Der Auftritt vor amerikanischen Investoren ist der Höhepunkt der STEP NYC Startup-Tour in New York. Doch die Amerikaner zeigen, wie man Kritik positiv und aufmunternd verpackt. Dran bleiben, heißt es.

Stadtentwicklung & Infrastruktur: Andreas Geldner (age)
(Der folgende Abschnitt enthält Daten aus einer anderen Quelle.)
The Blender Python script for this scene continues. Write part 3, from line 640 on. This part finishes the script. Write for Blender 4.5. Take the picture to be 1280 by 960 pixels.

New York - Höhle der Löwen – so heißt ein wenig reißerisch die Sendung, mit der in Deutschland das Privatfernsehen die knallharte Bewertung von Startups zu einer Unterhaltungssendung gemacht hat. Doch Hackers & Hefeweizen, wie die „Pitch-Nacht“ im Rahmen des Programms STEP NYC heißt, hat 13 deutschen Startups demonstriert, wie amerikanische Vollprofis Geschäftsideen souverän auseinander nehmen können – und freundlich dabei lächeln. Vor 130 Unternehmern, Investoren und Startup-Vertretern durften die Teilnehmer an einem Abend aufs Parkett. Jenseits der Expertengespräche und Vorträge in einer vollgepackten Woche war das wohl für viele Teilnehmer der Höhepunkt der Tour – der für Lampenfieber sorgte. Zwei Minuten Zeit, um das eigene Unternehmen, seine Erfolgszahlen und seine Visionen zu erklären, das ist selbst für vortragsgeübte Deutsche Startups ein hartes Limit.

 

Nach Art der Höhle der Löwen funktioniert das allerdings nicht. Die Investoren sind Profis. Selbst die härteste Kritik in Freundlichkeiten zu verpacken, ist eine amerikanische Kulturtechnik. Allein schon das Tempo und die Schärfe wie hier in NewYork Geschäftsmodelle analysiert, verstanden und zerpflückt werden, ließ den einen oder anderen Teilnehmer atemlos zurück.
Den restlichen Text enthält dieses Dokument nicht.